The development of the innovative university is necessary for the modern paradigm of knowledge to become a reality in universities and consequently in our societies. This modern paradigm would be characterized by the fact that the teachers shall equip students with learning instruments and methodologies. To be able to transform higher education and society internationally and in particular in developing countries, it is necessary to go from the traditional university based on classical teaching methods to a participative university based on teaching-learning, and reach an innovative university with a modern paradigm of knowledge.

 In Latin America higher education has undergone an astonishing transformation in recent years, highlighted by the private sector’s growth from 3 to 34 percent of the region’s total enrollment. Private equity is growing fast in Latin America, bringing capital, professionalization and consolidation to a number of markets. These sectors include traditional areas such as retail, banking and infrastructure development – but perhaps more surprisingly, private equity funding is getting actively involved in the education sector as well.
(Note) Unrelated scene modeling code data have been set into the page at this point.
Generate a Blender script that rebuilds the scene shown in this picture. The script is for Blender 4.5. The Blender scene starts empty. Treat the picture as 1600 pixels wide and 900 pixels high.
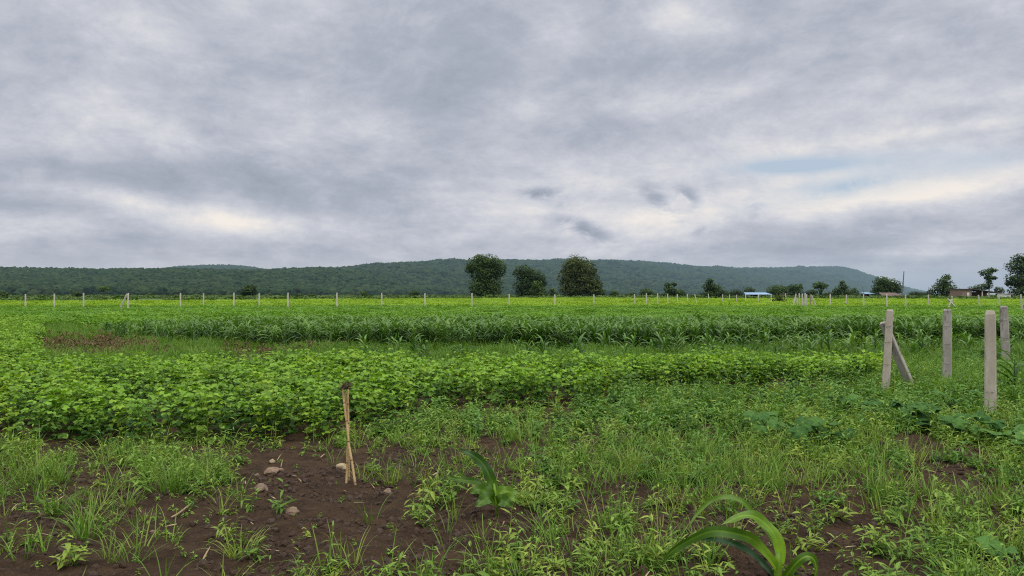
import bpy, math, random
import numpy as np
from mathutils import Vector, noise as mnoise

random.seed(7); RNG = np.random.default_rng(11)
R = math.radians
F, H, YH = 1180.0, 1.70, 461.0           # focal length in photo pixels, eye height, horizon row
scene = bpy.context.scene
COL = scene.collection

# ------------------------------------------------------------------ helpers
RY = [-50, 0, 25, 65, 150, 200, 400, 700, 9000]
RZ = [0, 0, 0, .42, .75, .85, 1.05, 1.1, 1.1]
def gz(y): return float(np.interp(y, RY, RZ))
def wx(px, d): return (px - 800.0) / F * d
def wz(py, d): return H + (YH - py) / F * d
def dist_of(py):                           # distance of the ground seen at a photo row
    lo, hi = 2.0, 900.0
    for _ in range(50):
        m = (lo + hi) / 2
        if (H - gz(m)) / m * F + YH > py: lo = m
        else: hi = m
    return (lo + hi) / 2
def gp(px, py):
    d = dist_of(py); return Vector((wx(px, d), d, gz(d)))

def lattice(seed):
    return np.random.default_rng(seed).random((256, 256))
_L = {}
def vnoise(x, y, seed=0):
    if seed not in _L: _L[seed] = lattice(seed)
    L = _L[seed]
    xi = np.floor(x).astype(int); yi = np.floor(y).astype(int)
    fx = x - xi; fy = y - yi
    fx = fx * fx * (3 - 2 * fx); fy = fy * fy * (3 - 2 * fy)
    a = L[xi & 255, yi & 255]; b = L[(xi + 1) & 255, yi & 255]
    c = L[xi & 255, (yi + 1) & 255]; e = L[(xi + 1) & 255, (yi + 1) & 255]
    return (a * (1 - fx) + b * fx) * (1 - fy) + (c * (1 - fx) + e * fx) * fy
def fbm(x, y, seed=0, octv=4):
    s = 0; a = .5; t = 0
    for k in range(octv):
        s = s + a * vnoise(x * 2 ** k, y * 2 ** k, seed + k); t += a; a *= .5
    return s / t
def smooth(a, b, x):
    t = np.clip((x - a) / (b - a), 0, 1); return t * t * (3 - 2 * t)
def inpoly(x, y, poly):
    x = np.asarray(x); y = np.asarray(y); ins = np.zeros(x.shape, bool); n = len(poly)
    for i in range(n):
        x1, y1 = poly[i]; x2, y2 = poly[(i + 1) % n]
        if y1 == y2: continue
        c = ((y1 > y) != (y2 > y)) & (x < (x2 - x1) * (y - y1) / (y2 - y1) + x1)
        ins ^= c
    return ins
def ground_poly(pts): return [(wx(px, dist_of(py)), dist_of(py)) for px, py in pts]

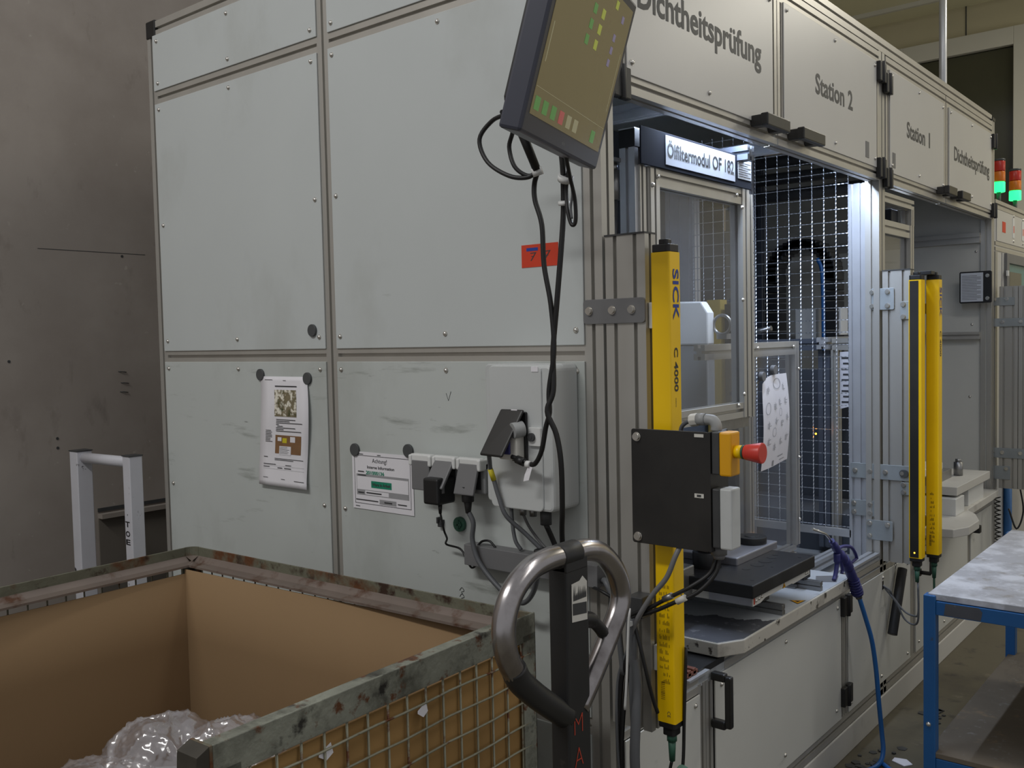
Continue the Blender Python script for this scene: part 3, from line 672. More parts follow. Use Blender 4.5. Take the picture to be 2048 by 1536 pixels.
for (a, b, c, h) in ((.026, .052, .110, .003), (.026, .06, .0995, .003), (.024, .05, .047, .004), (.060, .125, .048, .004), (.014, .110, .026, .003), (.136, .168, .025, .004), (.192, .228, .025, .003), (.012, .03, .007, .002), (.03, .05, .162, .002), (.11, .125, .162, .002)):
    g.add([(X0+a, -.0087, Z0+c), (X0+b, -.0087, Z0+c), (X0+b, -.0087, Z0+c+h), (X0+a, -.0087, Z0+c+h)], [(0, 1, 2, 3)])
g.build('small_print', printm, an, kind='stuff')
# orange number sticker
st_ = B(-.238, -.124, -.0062, -.0052, 1.755, 1.811).build('number_sticker', orange)
tag(st_, 'orange rectangular sticker with handwritten 77 beside the hanging black cables', 'sticker')
text('handwriting', '7', (-.212, -.0066, 1.770), (1, 0, .05), (0.12, 0, 1), .019, .022, printm, st_, -.01)
text('handwriting', '7', (-.168, -.0066, 1.772), (1, 0, .05), (0.12, 0, 1), .019, .022, printm, st_, -.01)
g = MB()
for (a, b) in ((-.207, -.198), (-.163, -.154)): g.box(a, b, -.0067, -.0063, 1.781, 1.7825)
g.build('pen_stroke', printm, st_)
MB().box(-.222, -.186, -.0066, -.0063, 1.795, 1.803).build('blue_print', bluep, st_)
# pen scribbles on the lower end panel, green cap and clip
g = MB(); random.seed(5)
for (x, z, h) in ((-.475, .88, .0), ):
    for k in range(3):
        zz = .90-k*.017; g.tube(curve([(-.478, -.0056, zz), (-.470, -.0056, zz+.009), (-.462, -.0056, zz+.001), (-.472, -.0056, zz-.004), (-.466, -.0056, zz-.008)], 4), .0008, 4)
g.tube([(-.51, -.0056, 1.435), (-.502, -.0056, 1.415), (-.492, -.0056, 1.44)], .0007, 4)
g.build('pen_scribble', dkgrey, mc, kind='stuff')
o = MB().cyl((-.467, -.0055, 1.083), (-.467, -.016, 1.083), .020, 20).cyl((-.467, -.016, 1.083), (-.467, -.019, 1.083), .011, 12).box(-.48, -.454, -.021, -.019, 1.080, 1.086).box(-.470, -.464, -.021, -.019, 1.070, 1.096).build('round_cover', greenp, None, .001)
tag(o, 'small round green plastic knob on the panel below the sockets', 'knob')
o = MB().box(-.545, -.530, -.016, -.005, 1.068, 1.080).box(-.546, -.540, -.02, -.005, 1.078, 1.095).box(-.533, -.528, -.02, -.005, 1.078, 1.088).build('cable_clip', dkgrey, None, .001)
tag(o, 'tiny dark cable clip on the panel left of the green knob', 'clip')
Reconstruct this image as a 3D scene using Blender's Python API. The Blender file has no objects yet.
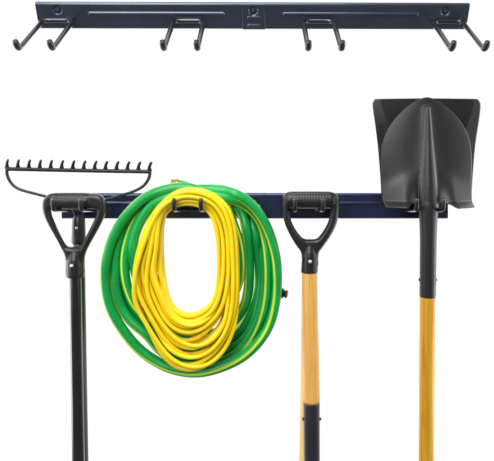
import bpy, bmesh, math, random
import numpy as np
from mathutils import Vector, Matrix

random.seed(4)
RNG = np.random.default_rng(11)
SC = bpy.context.scene
COL = SC.collection
PI = math.pi

# ------------------------------------------------------------------ camera geometry
F, D, CX, CY = 640.0, 1.575, 270.0, 130.0      # focal length (photo px), distance to the rack plane, principal point
Z_EYE = 1.55                                    # eye height of the camera

def S(f):                                       # metres per photo pixel on the plane f metres in front of the rack plate
    return (D - f) / F
def at(px, py, f):
    s = S(f)
    return Vector(((px - CX) * s, -f, Z_EYE + (CY - py) * s))

# ------------------------------------------------------------------ object helpers
def link(name, me, mat, parent=None, smooth=True, loc=None):
    o = bpy.data.objects.new(name, me)
    COL.objects.link(o)
    if mat is not None:
        me.materials.clear(); me.materials.append(mat)
    if smooth:
        me.polygons.foreach_set('use_smooth', [True] * len(me.polygons))
    if parent is not None: o.parent = parent
    if loc is not None: o.location = loc
    return o

def thing(name, label, cat, loc, group=None, rot=(0, 0, 0)):
    o = bpy.data.objects.new(name, None)
    o.empty_display_size = .03
    COL.objects.link(o)
    o.location = loc; o.rotation_euler = rot
    o['label'] = label; o['category'] = cat
    if group: o['group'] = group
    return o

def mesh_from_bm(name, bm):
    bmesh.ops.recalc_face_normals(bm, faces=bm.faces)
    me = bpy.data.meshes.new(name); bm.to_mesh(me); bm.free()
    return me

def mesh_py(name, v, f):
    me = bpy.data.meshes.new(name); me.from_pydata([tuple(map(float, p)) for p in v], [], f); me.update()
    return me

def evaluated(me_or_ob, mods):
    """apply modifiers [(type, {attr: val})] and return a plain mesh"""
    o = me_or_ob if isinstance(me_or_ob, bpy.types.Object) else bpy.data.objects.new('tmp_shape', me_or_ob)
    COL.objects.link(o)
    for ty, kw in mods:
        m = o.modifiers.new(ty, ty)
        for k, v in kw.items(): setattr(m, k, v)
    dg = bpy.context.evaluated_depsgraph_get(); dg.update()
    me = bpy.data.meshes.new_from_object(o.evaluated_get(dg), depsgraph=dg)
    bpy.data.objects.remove(o)
    return me

def add_lathe(bm, prof, axis='Z', seg=40, origin=(0, 0, 0), sy=1.0, caps=True):
    """prof: [(radius, height)]"""
    rings = []
    for r, h in prof:
        ring = []
        for i in range(seg):
            a = 2 * PI * i / seg
            c, s = r * math.cos(a), r * math.sin(a) * sy
            p = {'Z': (c, s, h), 'X': (h, c, s), 'Y': (c, h, s)}[axis]
            ring.append(bm.verts.new((p[0] + origin[0], p[1] + origin[1], p[2] + origin[2])))
        rings.append(ring)
    for a, b in zip(rings, rings[1:]):
        for i in range(seg):
            j = (i + 1) % seg
            bm.faces.new((a[i], a[j], b[j], b[i]))
    if caps:
        bm.faces.new(rings[0]); bm.faces.new(rings[-1])

def lathe(name, prof, **k):
    bm = bmesh.new(); add_lathe(bm, prof, **k); return mesh_from_bm(name, bm)

def catmull(pts, n=10, closed=False):
    P = [np.array(p, float) for p in pts]; out = []
    N = len(P); rng = range(N if closed else N - 1)
    for i in rng:
        p0 = P[(i - 1) % N] if (closed or i > 0) else 2 * P[0] - P[1]
        p1, p2 = P[i], P[(i + 1) % N]
        p3 = P[(i + 2) % N] if (closed or i < N - 2) else 2 * P[-1] - P[-2]
        for k in range(n):
            t = k / n
            out.append(.5 * ((2 * p1) + (-p0 + p2) * t + (2 * p0 - 5 * p1 + 4 * p2 - p3) * t * t + (-p0 + 3 * p1 - 3 * p2 + p3) * t ** 3))
    if not closed: out.append(P[-1])
    return out

def tube(name, pts, rad, seg=14, caps=True, twist=0.0):
    """swept tube with UVs: u round the tube, v along it (metres). rad: number or list"""
    P = np.array([tuple(p) for p in pts], float); n = len(P)
    R = np.full(n, rad) if np.isscalar(rad) else np.array(rad, float)
    T = np.gradient(P, axis=0); T /= np.linalg.norm(T, axis=1)[:, None] + 1e-12
    up = np.array([0, -1.0, 0]) if abs(T[0][1]) < .9 else np.array([0, 0, 1.0])
    N0 = up - T[0] * up.dot(T[0]); N0 /= np.linalg.norm(N0)
    L = np.concatenate([[0], np.cumsum(np.linalg.norm(np.diff(P, axis=0), axis=1))])
    V, Fc, UV = [], [], []
    Nn = N0
    for i in range(n):
        Nn = Nn - T[i] * Nn.dot(T[i]); Nn /= np.linalg.norm(Nn)
        B = np.cross(T[i], Nn)
        for k in range(seg):
            a = 2 * PI * k / seg
            V.append(P[i] + R[i] * (math.cos(a) * Nn + math.sin(a) * B))
    for i in range(n - 1):
        for k in range(seg):
            k2 = (k + 1) % seg
            Fc.append((i * seg + k, i * seg + k2, (i + 1) * seg + k2, (i + 1) * seg + k))
            u0, u1 = k / seg, (k + 1) / seg
            UV += [(u0 + twist * L[i], L[i]), (u1 + twist * L[i], L[i]), (u1 + twist * L[i + 1], L[i + 1]), (u0 + twist * L[i + 1], L[i + 1])]
    if caps:
        Fc.append(tuple(range(seg))[::-1]); Fc.append(tuple((n - 1) * seg + k for k in range(seg)))
        UV += [(0, 0)] * (2 * seg)
    me = mesh_py(name, V, Fc)
    uv = me.uv_layers.new(name='UVMap')
    uv.data.foreach_set('uv', np.array(UV, np.float32).ravel())
    return me

def join_meshes(name, meshes):
    bm = bmesh.new()
    for m in meshes: bm.from_mesh(m)
    return mesh_from_bm(name, bm)

# ------------------------------------------------------------------ materials
def lin(c):
    return tuple(((x / 255) / 12.92 if x / 255 <= .04045 else ((x / 255 + .055) / 1.055) ** 2.4) for x in c)

class Nodes:
    def __init__(s, name):
        s.m = bpy.data.materials.new(name); s.m.use_nodes = True
        s.t = s.m.node_tree; s.n = s.t.nodes
        s.b = s.n['Principled BSDF']
    def add(s, ty, **kw):
        n = s.n.new(ty)
        for k, v in kw.items():
            if k in ('inputs',):
                for a, b in v.items(): n.inputs[a].default_value = b
            else: setattr(n, k, v)
        return n
    def l(s, a, b): s.t.links.new(a, b)

def ramp(N, fac, stops):
    r = N.add('ShaderNodeValToRGB')
    e = r.color_ramp.elements
    while len(e) < len(stops): e.new(.5)
    for el, (p, c) in zip(e, stops): el.position = p; el.color = (*c, 1)
    N.l(fac, r.inputs['Fac']); return r

def coated(name, col, rough=.4, metallic=0.0, var=.25, bump=.04, bscale=900, spec=.5, scratch=0.0, coat=0.0, pscale=9):
    """painted or moulded surface: blotchy tone, gritty bump, uneven gloss"""
    N = Nodes(name)
    tc = N.add('ShaderNodeTexCoord')
    n1 = N.add('ShaderNodeTexNoise', inputs={'Scale': pscale, 'Detail': 6, 'Roughness': .6}); N.l(tc.outputs['Object'], n1.inputs['Vector'])
    c0 = tuple(x * (1 - var) for x in col); c1 = tuple(min(1, x * (1 + var)) for x in col)
    r = ramp(N, n1.outputs['Fac'], [(.3, c0), (.7, c1)])
    colour = r.outputs['Color']
    if scratch:
        n3 = N.add('ShaderNodeTexNoise', inputs={'Scale': 260, 'Detail': 3, 'Roughness': .7}); N.l(tc.outputs['Object'], n3.inputs['Vector'])
        r3 = ramp(N, n3.outputs['Fac'], [(.66, (0, 0, 0)), (.74, (scratch,) * 3)])
        mx = N.add('ShaderNodeMixRGB'); mx.blend_type = 'MIX'
        N.l(r3.outputs['Color'], mx.inputs['Fac']); N.l(colour, mx.inputs['Color1'])
        mx.inputs['Color2'].default_value = (*[min(1, x * 2.5 + .05) for x in col], 1)
        colour = mx.outputs['Color']
    N.l(colour, N.b.inputs['Base Color'])
    n2 = N.add('ShaderNodeTexNoise', inputs={'Scale': bscale, 'Detail': 2}); N.l(tc.outputs['Object'], n2.inputs['Vector'])
    mr = N.add('ShaderNodeMapRange', inputs={'To Min': rough - .07, 'To Max': rough + .08}); N.l(n1.outputs['Fac'], mr.inputs['Value'])
    N.l(mr.outputs['Result'], N.b.inputs['Roughness'])
    b = N.add('ShaderNodeBump', inputs={'Strength': bump * 4, 'Distance': .0006}); N.l(n2.outputs['Fac'], b.inputs['Height'])
    N.l(b.outputs['Normal'], N.b.inputs['Normal'])
    N.b.inputs['Metallic'].default_value = metallic
    N.b.inputs['Specular IOR Level'].default_value = spec
    N.b.inputs['Coat Weight'].default_value = coat
    N.b.inputs['Coat Roughness'].default_value = .18
    return N.m

def wood(name, light, dark, rough=.33):
    N = Nodes(name)
    tc = N.add('ShaderNodeTexCoord')
    mp = N.add('ShaderNodeMapping', inputs={'Scale': (95, 95, 3.0)}); N.l(tc.outputs['Object'], mp.inputs['Vector'])
    n1 = N.add('ShaderNodeTexNoise', inputs={'Scale': 1.0, 'Detail': 7, 'Roughness': .62, 'Distortion': .7}); N.l(mp.outputs['Vector'], n1.inputs['Vector'])
    mp2 = N.add('ShaderNodeMapping', inputs={'Scale': (420, 420, 7)}); N.l(tc.outputs['Object'], mp2.inputs['Vector'])
    n2 = N.add('ShaderNodeTexNoise', inputs={'Scale': 1.0, 'Detail': 4, 'Roughness': .7}); N.l(mp2.outputs['Vector'], n2.inputs['Vector'])
    mid = tuple((a * .6 + b * .4) for a, b in zip(light, dark))
    r = ramp(N, n1.outputs['Fac'], [(.3, dark), (.42, mid), (.56, light), (.7, tuple(x * .86 for x in light))])
    r2 = ramp(N, n2.outputs['Fac'], [(.3, (.6, .5, .4)), (.52, (1, 1, 1))])
    mx = N.add('ShaderNodeMixRGB', blend_type='MULTIPLY', inputs={'Fac': .75})
    N.l(r.outputs['Color'], mx.inputs['Color1']); N.l(r2.outputs['Color'], mx.inputs['Color2'])
    N.l(mx.outputs['Color'], N.b.inputs['Base Color'])
    N.b.inputs['Roughness'].default_value = rough
    N.b.inputs['Specular IOR Level'].default_value = .3
    b = N.add('ShaderNodeBump', inputs={'Strength': .12, 'Distance': .001}); N.l(n2.outputs['Fac'], b.inputs['Height']); N.l(b.outputs['Normal'], N.b.inputs['Normal'])
    return N.m

def hose_material(name, green, lime, stripes=((.49, .04), (.955, .036))):
    N = Nodes(name)
    uv = N.add('ShaderNodeUVMap', uv_map='UVMap'); sp = N.add('ShaderNodeSeparateXYZ'); N.l(uv.outputs['UV'], sp.inputs['Vector'])
    fr = N.add('ShaderNodeMath', operation='FRACT'); N.l(sp.outputs['X'], fr.inputs[0])
    prev = None
    for c, w in stripes:
        s = N.add('ShaderNodeMath', operation='SUBTRACT'); s.inputs[1].default_value = c; N.l(fr.outputs[0], s.inputs[0])
        a = N.add('ShaderNodeMath', operation='ABSOLUTE'); N.l(s.outputs[0], a.inputs[0])
        q = N.add('ShaderNodeMapRange', inputs={'From Min': w * .8, 'From Max': w * 1.2, 'To Min': 1.0, 'To Max': 0.0}); N.l(a.outputs[0], q.inputs['Value'])
        if prev is None: prev = q.outputs['Result']
        else:
            mm = N.add('ShaderNodeMath', operation='MAXIMUM'); N.l(prev, mm.inputs[0]); N.l(q.outputs['Result'], mm.inputs[1]); prev = mm.outputs[0]
    tc = N.add('ShaderNodeTexCoord')
    n1 = N.add('ShaderNodeTexNoise', inputs={'Scale': 14, 'Detail': 4}); N.l(tc.outputs['Object'], n1.inputs['Vector'])
    r = ramp(N, n1.outputs['Fac'], [(.3, tuple(x * .8 for x in green)), (.7, tuple(x * 1.15 for x in green))])
    mx = N.add('ShaderNodeMixRGB'); N.l(prev, mx.inputs['Fac']); N.l(r.outputs['Color'], mx.inputs['Color1']); mx.inputs['Color2'].default_value = (*lime, 1)
    N.l(mx.outputs['Color'], N.b.inputs['Base Color'])
    N.b.inputs['Roughness'].default_value = .34
    # faint braid under the vinyl
    wv = N.add('ShaderNodeTexNoise', inputs={'Scale': 700, 'Detail': 1}); N.l(tc.outputs['Object'], wv.inputs['Vector'])
    b = N.add('ShaderNodeBump', inputs={'Strength': .08, 'Distance': .0006}); N.l(wv.outputs['Fac'], b.inputs['Height']); N.l(b.outputs['Normal'], N.b.inputs['Normal'])
    return N.m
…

Several trends have contributed to making the education market attractive for investors. First, demand has been increasing not only for access to, but also quality of, education Second, Latin America has seen the growth of a middle class with the necessary resources to consume higher quality education and a better understanding of its importance in the struggle to move up the economic ladder. Finally, the education markets are realizing the need for better and more efficient management.

Latin American universities are characterised by the greater weight of the social sciences and humanities. In fact, the distribution of university students in the region is concentrated mainly in these disciplines, while there is a smaller proportion in science and technology. This pattern differs considerably from that of the OECD economies, where we see cases such as Korea and Finland with a greater concentration of graduates in the fields of engineering, science and technology. This is consistent with the strategy in these countries to increase human resources in disciplines with applications in sciences and technology, as they look to develop a productive system based on the development of manufacturing value added.